La sfida è quella di salvaguardare la donazione dell’abito usato in buone condizioni, come gesto di solidarietà ma anche etico, e destinare alla raccolta differenziata dei tessili i materiali che ormai possono essere considerati rifiuti. La sfida è quella di fare in modo che questi prodotti a fine vita possano ancora essere in qualche modo riciclati, grazie a una progettazione circolare, che permetta di smontarli per ricavare materiali in grado di diventare di nuovo fibra da utilizzare.
L’EPR in Francia e le proposte in Olanda
La Francia ha una normativa EPR dal 2007. Si prevede che ogni anno i produttori del fashion dichiarino la quantità di materiale che hanno immesso sul mercato. Pagano un contributo per la gestione del fine vita che va da 0,01 euro a 2 euro. Questi fondi vengono utilizzati per lo smaltimento dei materiali e per azioni di comunicazione.
Anche l’Olanda, che si è posta l’obiettivo di diventare pienamente circolare entro il 2030, sta pensando all’introduzione del contributo obbligatorio. Inoltre il Governo ha proposto degli obiettivi per aumentare l’utilizzo dei materiali riciclati, proponendo anche di trattenere almeno il 10% degli indumenti destinati al riutilizzo entro i propri confini, evitando l’esportazione in Asia e Africa.
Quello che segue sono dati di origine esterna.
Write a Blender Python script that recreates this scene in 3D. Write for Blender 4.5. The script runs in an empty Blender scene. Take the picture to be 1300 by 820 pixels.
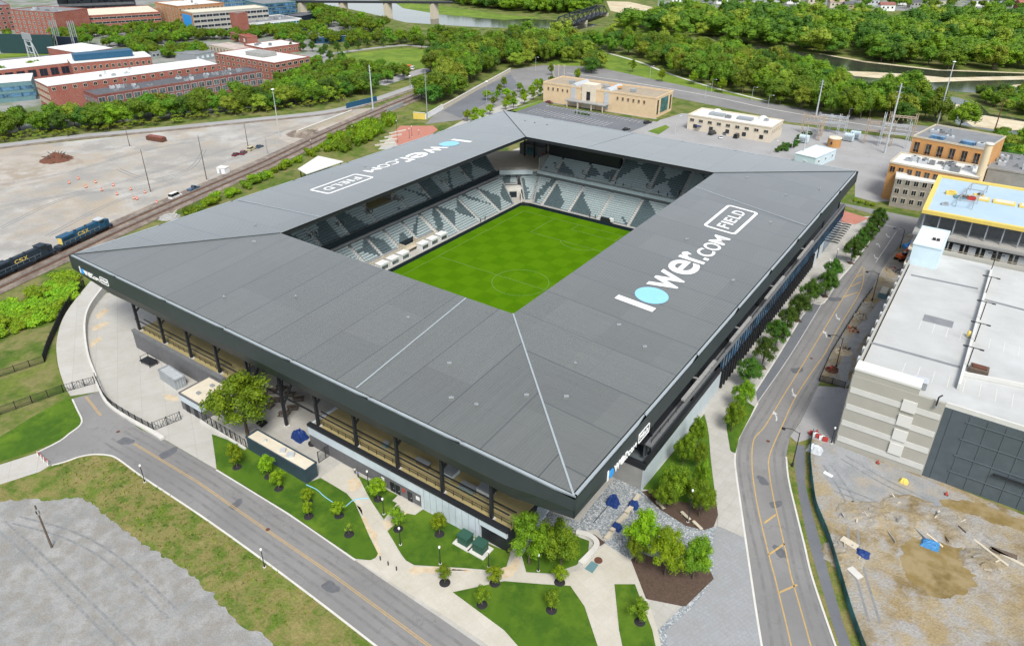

Il tema è in divenire, ma sicuramente è la sfida che ci attende nei prossimi anni.
Il consumatore etico non basta
Secondo Euromonitor nel 2000 sono stati prodotti 50 miliardi di prodotti di abbigliamento; nel 2015 sono diventate 100 miliardi. L’impatto ambientale e sociale della moda è ormai così alto da non poter immaginare che possano essere i brand a autoregolarsi oppure che possano essere i consumatori con le loro scelte consapevoli a bloccare la crescita esponenziale dell’inquinamento causato da questo settore. E’ necessario l’intervento deciso dei Governi, che devono regolamentare il settore della moda così come già viene fatto per l’agricoltura o il petrolio. La giornalista Elizabeth L. Cline, autrice di importanti libri sulla moda sostenibile come “Overdressed”, l’ha raccontato qualche settimana fa in un articolo che ha fatto il giro del mondo e ha creato un acceso dibattito (qui il link), soprattutto negli USA. Anche Biden dovrà occuparsi della moda, questo è certo.
Intanto resta da capire come l’Italia, che è uno dei Paesi che vanta la maggiore esperienza nel riciclo, riuscirà a venire a capo di queste nuove sfide. Per le aziende del tessile questa può essere anche una grande opportunità, ma va maneggiata con cura.